Un collège de Floride a ainsi fait face à de vives critiques, en 2006, après avoir séparé ses élèves entre « privilégiés » et « persécutés » dans le cadre d’un enseignement comprenant la lecture du « Journal d’Anne Frank ». Selon l’ADL, un élève a dit à ses parents : « La seule chose que j’ai apprise aujourd’hui, c’est que je ne veux pas être juif. »
Dans un article publié en 2015 par un journal de l’Indiana est évoquée une journée de simulation à laquelle ont pris part élèves et enseignants. Selon le témoignage de l’enseignant à l’origine de l’activité, reconduite durant une bonne dizaine d’années, la négation de la Shoah se faisait toujours plus prégnante parmi ses élèves.
Selon Sipe, qui enseigne toujours à Mankato West, les cours d’histoire ne donnent plus lieu à des simulations de la Shoah.
« Je pense que cette activité ne convient plus aux écoles publiques d’aujourd’hui », dit-il. « Non, cette activité ne correspond plus à ce que nous faisons. »

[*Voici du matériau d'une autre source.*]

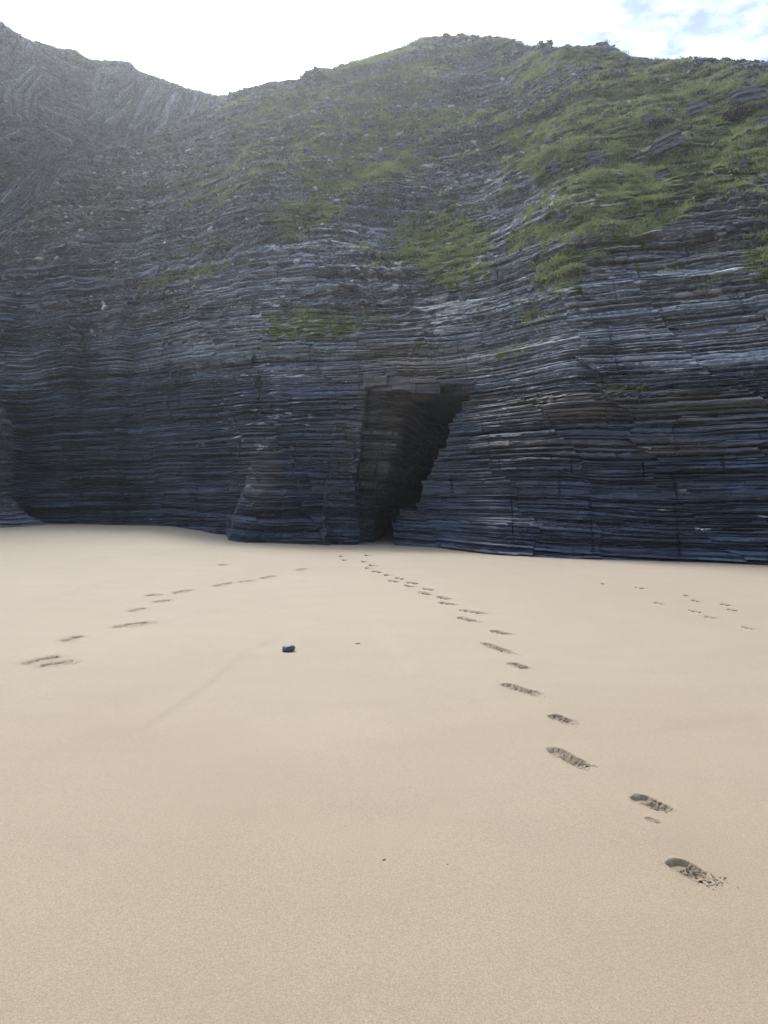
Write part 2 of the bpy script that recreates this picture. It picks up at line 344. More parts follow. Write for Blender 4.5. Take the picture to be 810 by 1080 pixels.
# bench left of the cave and the leaning joint behind it
bench = sst(PXg, 238, 240.5)*(1-sst(PXg, 343+6*fbm2(Zg*3, Zg*0, 2, 5), 347+6*fbm2(Zg*3, Zg*0, 2, 5)))
disp += bench*(.75*(1-sst(b, .82, .95)) + .15*(1-sst(b, .3, .36)))
pj = 237+np.clip(Zg, 0, 6)*9+3*(vn2(Zg*3, Zg*0, 71)-.5)
disp += (1.2*(1-sst(Zg, 1.2, 3.6)))*sst(PXg, pj-1.2, pj+1.2)*(1-sst(PXg, pj+4, pj+75))
disp += sst(PXg, 10, 60)*(1-sst(PXg, 225, 236))*.45*(1-sst(b, .45, .58))*sst(vn2(Xg*.35, Xg*0, 72), .2, .5)
# tall ribs of the left wall
for cx, wd, am in ((70, 12, .3), (84, 9, -.2), (122, 10, .25), (138, 8, -.25), (205, 14, .3), (24, 14, -.4)):
    c_ = cx+(Zg-6)*.9+4*fbm2(Zg/2, Zg*0+cx, 3, 73); disp += am*np.exp(-((PXg-c_)/wd)**2)*(1-sst(Zg, 11, 17))
# leaning slab faces left of the cave
for cx, sl, am in ((300, 3, .16), (345, 2.5, .22), (366, 2.4, .14)):
    c_ = cx+(Zg-2)*sl+5*fbm2(Zg, Zg*0+cx, 3, 74)+3*(hsh(bed(b, EB)[0], seed=cx)-.5); disp += am*sst(PXg, c_-1.5, c_+1.5)*(1-sst(PXg, c_+3, c_+40))*(1-sst(Zg, 4.8, 6.2))
# far cliff: steep folded beds
ZN = [(5,60,62),(30,95,80),(25,150,35),(60,85,-12),(72,112,8),(60,140,-28),(70,175,55),(30,200,70),(98,150,48),(112,110,62),(150,115,78),(195,118,86),(228,112,80),(-40,120,40),(-120,120,70)]
wx = 17*fbm2(Xg/3, Zg/3, 3, 81); wy = 17*fbm2(Xg/3, Zg/3, 3, 82); dz = np.stack([((PXg+wx-a_)**2+((PYg+wy-b_)*1.1)**2) for a_, b_, _ in ZN]); zi = dz.argmin(0); del dz
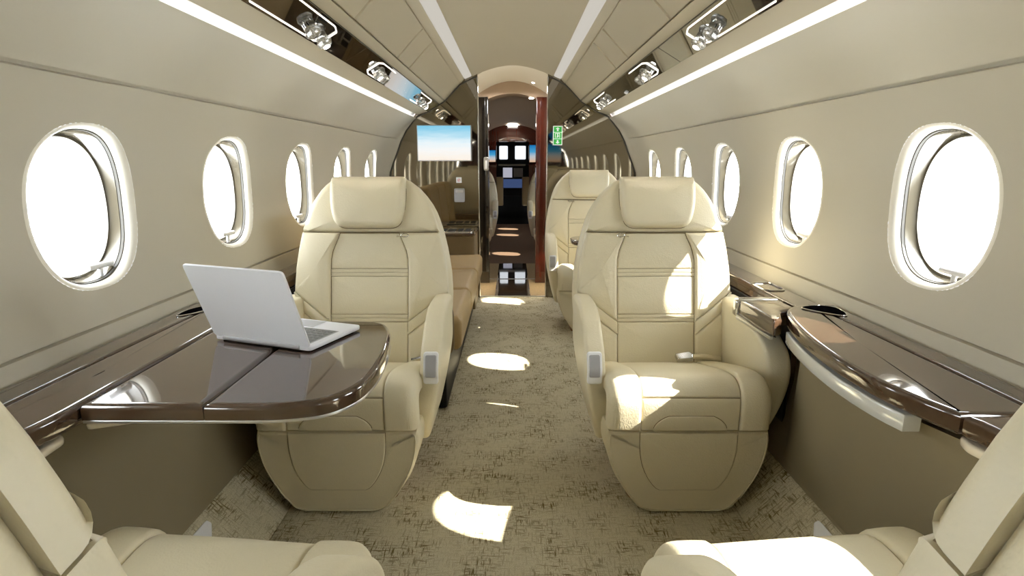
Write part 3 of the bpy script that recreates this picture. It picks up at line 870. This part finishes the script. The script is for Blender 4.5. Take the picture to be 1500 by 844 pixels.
# ------------------------------------------------------------------ laptop
hl = Vector((-.738, 1.379, TZ)); hr = Vector((-.467, 1.278, TZ))
ex = (hr - hl).normalized(); Wd = (hr - hl).length; ey = Vector((-ex.y, ex.x, 0))
t = thing('laptop', 'open silver laptop standing on the dark wood table', 'laptop', hl)
t.rotation_euler = (0, 0, math.atan2(ex.y, ex.x))
m = M(); m.pad(dense(rrect(0, 0, Wd, .20, .012), .02), .011, .0025, lambda u, v, w: (u, v, .003 + w), 0, 0, 3, 4, True)
bs = mk('base', m, SILVER, t, 50)
m = M(); m.pad(dense(rrect(.012, .008, Wd - .012, .19, .012), .03), .003, .001, lambda u, v, w: (u, v, w + .0005), 0, 0, 2, 3)
mk('rubber_base', m, BLACK, t)
m = M()
for r_ in range(6):
    n = 14
    for c_ in range(n):
        x0 = .02 + c_ * (Wd - .04) / n; y0 = .026 + r_ * .0172
        if r_ == 5 and 4 <= c_ <= 8:
            if c_ > 4: continue
            m.box((x0, y0 - 0, .0142), (x0 + 5 * (Wd - .04) / n - .003, y0 + .0142, .0152)); continue
        m.box((x0, y0, .0142), (x0 + (Wd - .04) / n - .003, y0 + .0142, .0152))
mk('keyboard', m, KEYS, bs)
m = M(); m.box((.017, .023, .0139), (Wd - .017, .130, .0142)); mk('key_well', m, GREYPL, bs)
m = M(); m.box((Wd * .36, .138, .0139), (Wd * .64, .192, .0143)); mk('trackpad', m, GREYPL, bs)
tilt = math.radians(110)
dv = Vector((0, cos(tilt), sin(tilt))); dn = Vector((0, sin(tilt), -cos(tilt)))
m = M(); m.pad(dense(rrect(0, .002, Wd, .205, .012), .02), .006, .002, lambda u, v, w: Vector((u, .004, .010)) + dv * v + dn * (w - .003), 0, 0, 3, 4, True)
sc_ = mk('screen', m, SILVER, t, 50)
m = M(); m.pad(dense(rrect(.006, .010, Wd - .006, .199, .006), .03), .0006, .0002, lambda u, v, w: Vector((u, .004, .010)) + dv * v + dn * (w + .0031), 0, 0, 2, 2)
mk('display', m, BLACK, sc_)
m = M(); m.tube([(.03, .002, .010), (Wd - .03, .002, .010)], .006, 10); mk('hinge', m, GREYPL, t)

# ------------------------------------------------------------------ divan on the left, cabinet at its far end
t = thing('divan', 'tan leather side-facing divan behind the left seat', 'sofa', (-.6, 3.35, 0))
Lc = Vector(t.location)
ya, yb = 2.46, 4.27; n = 3; wd = (yb - ya) / n
for k in range(n):
    a, b = ya + k * wd + .002, ya + (k + 1) * wd - .002
    m = M(); m.pad(dense(rounded([(-.80, a), (-.225, a), (-.225, b), (-.80, b)], [.01, .02, .02, .01], 3), .04), .155, .035, lambda u, v, w: (u, v, .275 + w + .01 * (u + .8)), 0, .010, 5, 6, True)
    mk('seat_cushion', off(m), LEATHER_TAN, t, 50)
    m = M(); m.pad(dense(rrect(a, .40, b, .88, .03), .04), .15, .04, lambda u, v, w: (-.885 + w + (.88 - v) * .12, u, v), 0, .012, 5, 6, True)
    mk('back_cushion', off(m), LEATHER_TAN, t, 50)
m = M(); m.pad(dense(rrect(-.86, ya + .01, -.30, yb - .002, .02), .08), .27, .01, lambda u, v, w: (u, v, .006 + w), 0, 0, 2, 3)
mk('base', off(m), BLACK, t)
m = M(); m.pad(dense(rrect(-.84, .27, -.255, .50, .05), .04), .05, .02, lambda u, v, w: (u, ya - .052 + w, v), 0, .003, 4, 4, True)
mk('end_panel', off(m), LEATHER_DARK, t, 50)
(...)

Ihrig assure comprendre que les temps ont changé et que cette simulation peut aujourd’hui paraitre « traumatisante ». Mais il a le souvenir de commentaires positifs sur l’activité de la Gestapo, et ce, avant comme après le cas Agustin.
« Une des mères qui siégeaient au conseil scolaire m’a dit : ‘Vous savez, cela a été épuisant émotionnellement pour ma fille. Elle rentrait de l’école chaque soir avec une telle dose de stress et de tension’. J’expliquais à mes élèves que s’ils prenaient l’activité au sérieux, cela aurait un impact sur eux », se rappelle Ihrig.
« Ce à quoi elle a ajouté : ‘C’était très difficile à gérer, une semaine avant les vacances’ puis : ‘Je suis néanmoins contente que vous ayez fait ça pour ma fille et ses camarades : ils avaient besoin de faire cette expérience’ ».